— begin —
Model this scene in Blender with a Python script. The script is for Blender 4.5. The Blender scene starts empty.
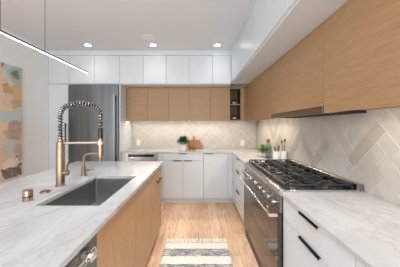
import bpy, bmesh, math, random
from mathutils import Vector, Matrix
random.seed(7)
C = bpy.context.scene.collection
S = bpy.context.scene

def lin(r, g, b):
    f = lambda c: (c/255/12.92) if c/255 <= .04045 else ((c/255+.055)/1.055)**2.4
    return (f(r), f(g), f(b), 1)

# ------------------------------------------------------------------ camera, world, light, exposure
H = 1.38                      # camera height
FPX = 216.0                   # focal length in pixels of a 400 px wide frame
cam = bpy.data.cameras.new('camera'); co = bpy.data.objects.new('camera', cam); C.objects.link(co)
co.location = (0, 0, H); co.rotation_euler = (math.pi/2, 0, 0)
cam.sensor_fit = 'HORIZONTAL'; cam.sensor_width = 36; cam.lens = FPX/400*36
cam.shift_x = (200-199)/400.0
cam.shift_y = -(133.5-125.5)/400.0
cam.clip_start = .02
S.camera = co

w = bpy.data.worlds.new('sky'); S.world = w; w.use_nodes = True
bg = w.node_tree.nodes['Background']
bg.inputs[0].default_value = (.93, .97, 1, 1); bg.inputs[1].default_value = 1.0

def area(name, loc, rot, sx, sy, power, col=(1, 1, 1), spread=180):
    l = bpy.data.lights.new(name, 'AREA'); l.shape = 'RECTANGLE'; l.size = sx; l.size_y = sy
    l.energy = power; l.color = col; l.spread = math.radians(spread)
    o = bpy.data.objects.new(name, l); C.objects.link(o); o.location = loc; o.rotation_euler = rot
    return o
# daylight through the near window, plus side light added at an unseen left opening
area('daylight_near_window', (-.55, -3.0, 1.45), (math.radians(90), 0, 0), 3.2, 2.2, 95, (.93, .97, 1))
area('added_left_daylight', (-2.60, -.6, 1.5), (0, math.radians(-90), 0), 1.9, 2.6, 9, (.90, .955, 1))
S.view_settings.view_transform = 'Standard'; S.view_settings.look = 'None'
S.view_settings.exposure = 0.5; S.view_settings.gamma = 1; S.view_settings.use_curve_mapping = False

# ------------------------------------------------------------------ layout (metres)
XW, YW, XL, YN = 1.17, 4.40, -2.62, -3.05       # right, back, left, near wall faces
ZC = 2.685                                       # ceiling
XC, YC = .575, 3.79                              # worktop front edges
XF, YF = .585, 3.81                              # base cabinet fronts
XU, YU = .86, 4.07                               # wood wall cabinet fronts
XS, YS = .56, 3.76                               # white upper cabinet fronts
ZT, ZUB, ZWB, ZWT = .914, 1.465, 2.10, 2.60      # worktop, wood bottom, white bottom, white door top

# ------------------------------------------------------------------ materials
def newmat(name):
    m = bpy.data.materials.new(name); m.use_nodes = True
    nt = m.node_tree; return m, nt, nt.nodes['Principled BSDF']
def plain(name, col, rough=.5, metal=0, emit=None, es=0, spec=.5, coat=0, var=.04, scale=30):
    m, nt, b = newmat(name)
    n = nt.nodes.new('ShaderNodeTexNoise'); n.inputs['Scale'].default_value = scale; n.inputs['Detail'].default_value = 2
    tc = nt.nodes.new('ShaderNodeTexCoord'); nt.links.new(tc.outputs['Object'], n.inputs['Vector'])
    r = nt.nodes.new('ShaderNodeValToRGB')
    r.color_ramp.elements[0].position = .3; r.color_ramp.elements[1].position = .7
    r.color_ramp.elements[0].color = tuple(c*(1-var) for c in col[:3])+(1,)
    r.color_ramp.elements[1].color = tuple(min(1, c*(1+var)) for c in col[:3])+(1,)
    nt.links.new(n.outputs[0], r.inputs[0]); nt.links.new(r.outputs[0], b.inputs['Base Color'])
    b.inputs['Roughness'].default_value = rough; b.inputs['Metallic'].default_value = metal
    b.inputs['Specular IOR Level'].default_value = spec; b.inputs['Coat Weight'].default_value = coat
    if emit: b.inputs['Emission Color'].default_value = emit; b.inputs['Emission Strength'].default_value = es
    return m
def ramp(nt, fac, stops):
    r = nt.nodes.new('ShaderNodeValToRGB'); e = r.color_ramp.elements
    e[0].position, e[0].color = stops[0]; e[1].position, e[1].color = stops[-1]
    for p, c in stops[1:-1]:
        x = e.new(p); x.color = c
    nt.links.new(fac, r.inputs[0]); return r.outputs[0]
def noise(nt, scale, detail=3, sc=(1, 1, 1), dist=0, vec=None, rot=(0, 0, 0)):
    tc = nt.nodes.new('ShaderNodeTexCoord'); mp = nt.nodes.new('ShaderNodeMapping')
    mp.inputs['Scale'].default_value = sc; mp.inputs['Rotation'].default_value = rot
    nt.links.new(vec or tc.outputs['Object'], mp.inputs[0])
    n = nt.nodes.new('ShaderNodeTexNoise'); n.inputs['Scale'].default_value = scale
    n.inputs['Detail'].default_value = detail; n.inputs['Distortion'].default_value = dist
    nt.links.new(mp.outputs[0], n.inputs['Vector']); return n.outputs[0]
def mix(nt, fac, a, b, mode='MIX'):
    m = nt.nodes.new('ShaderNodeMix'); m.data_type = 'RGBA'; m.blend_type = mode
    for s, v in ((m.inputs[0], fac), (m.inputs[6], a), (m.inputs[7], b)):
        if isinstance(v, (int, float, tuple)): s.default_value = v
        else: nt.links.new(v, s)
    return m.outputs[2]
def math_(nt, op, a, b=0.0):
    m = nt.nodes.new('ShaderNodeMath'); m.operation = op
    for s, v in ((m.inputs[0], a), (m.inputs[1], b)):
        if isinstance(v, (int, float)): s.default_value = v
        else: nt.links.new(v, s)
    return m.outputs[0]

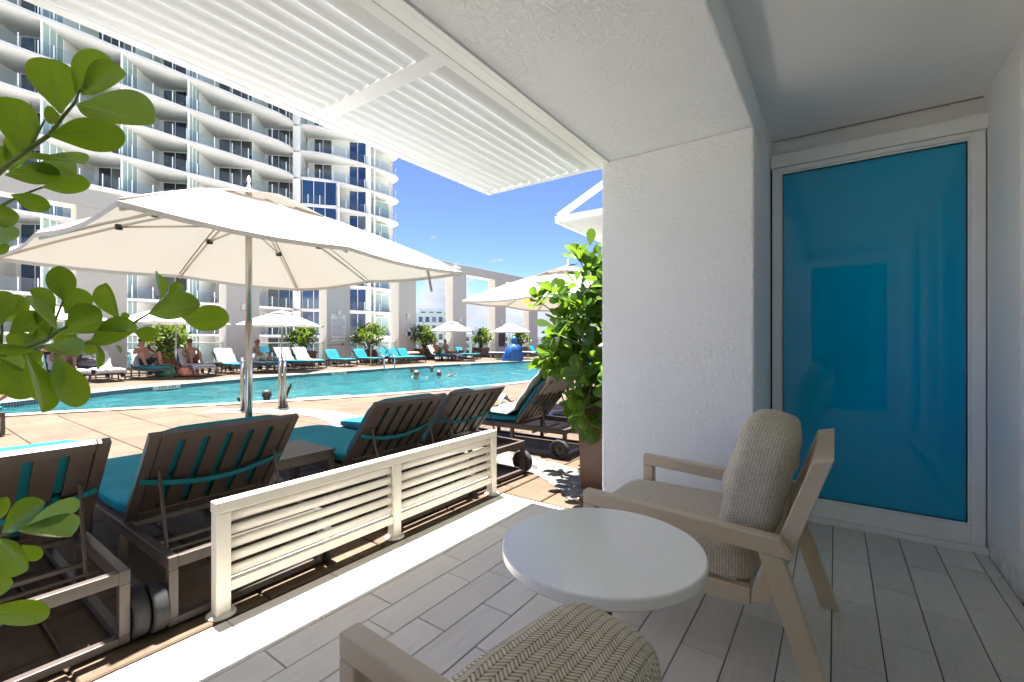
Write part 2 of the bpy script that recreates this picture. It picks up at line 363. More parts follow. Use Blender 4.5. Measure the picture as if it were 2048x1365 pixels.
— end —
Take the material above from its first line through the line holding "return (f(r), f(g), f(b), 1)" and set it down exactly, without the pictures.

Model this scene in Blender with a Python script. The script is for Blender 4.5. The Blender scene starts empty.
import bpy, bmesh, math, random
from mathutils import Vector, Matrix
random.seed(7)
C = bpy.context.scene.collection
S = bpy.context.scene

def lin(r, g, b):
    f = lambda c: (c/255/12.92) if c/255 <= .04045 else ((c/255+.055)/1.055)**2.4
    return (f(r), f(g), f(b), 1)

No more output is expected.